Odnoszę wrażenie, że jakieś pół roku temu oglądałem ten film w popołudniowym kinie Polsatu, a dziś reklamowany jest jako premiera telewizyjna. Czy to ja się mylę i widziałem film na kanale cyfrowym, czy Polsat kpi z widzów robiąc im wodę z mózgu ?
Film widziałem na 100%, 80% filmów jakich widziałem w telewizji widziałem na Polsacie, oczywiście nie wykluczam pomyłki, ale bardzo rzadko oglądam cyfrę, a pamiętam, że ten film leciał po popołudniu w niedzielę lub sobotę.

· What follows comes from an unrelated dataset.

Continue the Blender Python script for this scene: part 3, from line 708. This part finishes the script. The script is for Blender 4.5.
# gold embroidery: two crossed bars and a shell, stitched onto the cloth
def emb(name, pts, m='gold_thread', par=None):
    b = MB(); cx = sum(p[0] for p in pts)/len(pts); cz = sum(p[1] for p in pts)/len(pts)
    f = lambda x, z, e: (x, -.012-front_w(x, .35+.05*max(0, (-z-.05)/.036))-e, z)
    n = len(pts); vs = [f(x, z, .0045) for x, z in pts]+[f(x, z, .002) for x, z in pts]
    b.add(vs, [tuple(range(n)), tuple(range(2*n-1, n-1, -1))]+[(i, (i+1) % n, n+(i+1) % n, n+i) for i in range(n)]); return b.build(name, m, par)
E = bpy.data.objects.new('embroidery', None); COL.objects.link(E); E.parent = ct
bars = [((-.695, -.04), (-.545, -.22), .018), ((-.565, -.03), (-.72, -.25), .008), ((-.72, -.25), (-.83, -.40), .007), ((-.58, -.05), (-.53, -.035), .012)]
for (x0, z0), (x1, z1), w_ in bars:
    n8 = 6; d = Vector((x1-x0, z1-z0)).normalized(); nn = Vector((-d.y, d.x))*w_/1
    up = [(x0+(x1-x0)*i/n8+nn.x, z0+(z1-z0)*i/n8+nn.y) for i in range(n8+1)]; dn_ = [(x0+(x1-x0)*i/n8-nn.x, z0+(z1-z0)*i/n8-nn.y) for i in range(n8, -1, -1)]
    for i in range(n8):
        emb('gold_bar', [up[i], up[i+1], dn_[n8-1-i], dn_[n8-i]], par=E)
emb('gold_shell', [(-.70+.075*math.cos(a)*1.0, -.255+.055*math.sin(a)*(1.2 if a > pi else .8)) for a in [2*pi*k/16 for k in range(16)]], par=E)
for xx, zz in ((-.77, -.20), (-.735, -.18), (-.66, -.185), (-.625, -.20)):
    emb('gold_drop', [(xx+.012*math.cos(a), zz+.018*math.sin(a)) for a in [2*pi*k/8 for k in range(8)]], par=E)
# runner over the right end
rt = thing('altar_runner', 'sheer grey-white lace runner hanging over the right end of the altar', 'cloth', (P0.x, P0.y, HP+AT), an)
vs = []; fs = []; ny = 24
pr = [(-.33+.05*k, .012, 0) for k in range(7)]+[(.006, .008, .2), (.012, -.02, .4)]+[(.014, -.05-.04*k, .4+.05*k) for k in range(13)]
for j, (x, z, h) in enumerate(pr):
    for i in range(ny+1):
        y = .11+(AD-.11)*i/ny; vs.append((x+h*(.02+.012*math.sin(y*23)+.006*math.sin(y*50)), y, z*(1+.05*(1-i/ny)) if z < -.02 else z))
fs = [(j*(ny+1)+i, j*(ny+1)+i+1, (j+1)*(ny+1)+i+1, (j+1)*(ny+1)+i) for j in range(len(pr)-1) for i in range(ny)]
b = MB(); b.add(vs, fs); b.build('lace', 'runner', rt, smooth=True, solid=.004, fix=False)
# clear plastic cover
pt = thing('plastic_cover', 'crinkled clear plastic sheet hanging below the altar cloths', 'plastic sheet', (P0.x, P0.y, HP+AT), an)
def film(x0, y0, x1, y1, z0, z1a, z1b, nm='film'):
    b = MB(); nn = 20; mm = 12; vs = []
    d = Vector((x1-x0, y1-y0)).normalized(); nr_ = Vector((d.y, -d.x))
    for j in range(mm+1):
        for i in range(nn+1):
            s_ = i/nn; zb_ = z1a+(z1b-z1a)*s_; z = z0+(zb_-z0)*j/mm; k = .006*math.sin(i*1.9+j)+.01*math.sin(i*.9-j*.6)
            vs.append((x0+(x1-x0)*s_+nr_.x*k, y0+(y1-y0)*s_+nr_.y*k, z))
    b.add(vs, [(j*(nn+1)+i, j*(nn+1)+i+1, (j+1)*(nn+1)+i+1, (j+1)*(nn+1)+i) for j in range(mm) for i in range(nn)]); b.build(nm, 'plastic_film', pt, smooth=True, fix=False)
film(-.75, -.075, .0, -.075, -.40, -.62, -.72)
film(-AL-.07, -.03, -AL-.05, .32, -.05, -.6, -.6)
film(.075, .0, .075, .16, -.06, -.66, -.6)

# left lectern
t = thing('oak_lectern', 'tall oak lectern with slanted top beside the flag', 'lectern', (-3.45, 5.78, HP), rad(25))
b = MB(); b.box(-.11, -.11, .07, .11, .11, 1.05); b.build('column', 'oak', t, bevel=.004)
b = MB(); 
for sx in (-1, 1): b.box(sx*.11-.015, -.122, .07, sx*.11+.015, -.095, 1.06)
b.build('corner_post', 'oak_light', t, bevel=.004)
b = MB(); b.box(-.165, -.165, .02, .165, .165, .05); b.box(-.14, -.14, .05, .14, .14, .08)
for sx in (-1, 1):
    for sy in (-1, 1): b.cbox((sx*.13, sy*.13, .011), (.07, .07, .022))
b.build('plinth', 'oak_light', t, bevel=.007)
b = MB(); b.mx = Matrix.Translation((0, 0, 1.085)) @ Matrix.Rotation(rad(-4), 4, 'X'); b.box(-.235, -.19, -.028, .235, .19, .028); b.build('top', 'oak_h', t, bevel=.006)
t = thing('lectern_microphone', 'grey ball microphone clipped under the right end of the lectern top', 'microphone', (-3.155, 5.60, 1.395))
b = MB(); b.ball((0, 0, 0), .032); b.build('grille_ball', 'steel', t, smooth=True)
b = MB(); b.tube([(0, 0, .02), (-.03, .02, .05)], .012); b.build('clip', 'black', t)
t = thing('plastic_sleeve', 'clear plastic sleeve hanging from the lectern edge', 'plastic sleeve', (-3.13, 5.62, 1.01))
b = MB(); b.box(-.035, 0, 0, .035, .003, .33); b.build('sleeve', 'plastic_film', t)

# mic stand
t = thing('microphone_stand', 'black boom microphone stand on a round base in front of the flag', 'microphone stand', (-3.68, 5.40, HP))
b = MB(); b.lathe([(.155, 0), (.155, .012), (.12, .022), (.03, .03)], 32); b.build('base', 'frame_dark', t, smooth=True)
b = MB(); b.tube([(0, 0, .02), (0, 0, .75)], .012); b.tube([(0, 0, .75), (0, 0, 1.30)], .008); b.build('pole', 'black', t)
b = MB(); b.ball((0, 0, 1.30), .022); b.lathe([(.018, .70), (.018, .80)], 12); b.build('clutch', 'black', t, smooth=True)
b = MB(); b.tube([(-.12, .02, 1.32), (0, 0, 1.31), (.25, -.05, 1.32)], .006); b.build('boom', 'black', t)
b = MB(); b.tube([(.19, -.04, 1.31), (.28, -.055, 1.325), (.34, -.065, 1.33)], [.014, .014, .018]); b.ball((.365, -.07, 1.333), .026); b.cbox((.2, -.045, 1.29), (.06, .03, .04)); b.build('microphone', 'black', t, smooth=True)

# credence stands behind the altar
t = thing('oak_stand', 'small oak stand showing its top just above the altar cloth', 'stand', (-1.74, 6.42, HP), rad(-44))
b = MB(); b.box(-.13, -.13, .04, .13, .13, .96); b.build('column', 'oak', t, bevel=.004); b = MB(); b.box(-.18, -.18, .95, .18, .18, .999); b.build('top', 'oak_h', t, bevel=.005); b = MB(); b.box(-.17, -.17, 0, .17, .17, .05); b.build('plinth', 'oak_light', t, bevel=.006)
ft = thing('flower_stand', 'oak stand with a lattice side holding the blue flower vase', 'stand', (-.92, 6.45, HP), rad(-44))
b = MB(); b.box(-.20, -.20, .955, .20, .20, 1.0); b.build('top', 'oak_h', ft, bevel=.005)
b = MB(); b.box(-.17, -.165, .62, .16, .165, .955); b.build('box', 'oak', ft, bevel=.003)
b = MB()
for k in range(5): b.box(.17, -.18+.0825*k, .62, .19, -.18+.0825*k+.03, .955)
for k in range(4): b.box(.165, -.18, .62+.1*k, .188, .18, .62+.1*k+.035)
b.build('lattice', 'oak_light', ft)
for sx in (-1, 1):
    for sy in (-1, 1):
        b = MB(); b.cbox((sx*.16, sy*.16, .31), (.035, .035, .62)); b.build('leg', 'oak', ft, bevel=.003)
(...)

Może to przez żałobę; nie mają czego puścić, a szukać innych tytułów też im się za bardzo nie chce.
TVN też niedawno miał taką "wpadkę" puszczając w przeciągu pół roku (albo i nawet mnie) Kogel Mogel.
pomyłki się zdarzają...można im wybaczyć...a film oglądam i baaardzo mi sie podoba...uwielbiam takie historie..takie prawdziwe;)
Jakby nie bylo film do ktorego bedzie sie wracac wiec w czym problem?:) I to nie pierwszy taki przypadek, chocby "W pogoni za szczesciem" - ja jakos nie mam im tego za zle bo film kapitalny.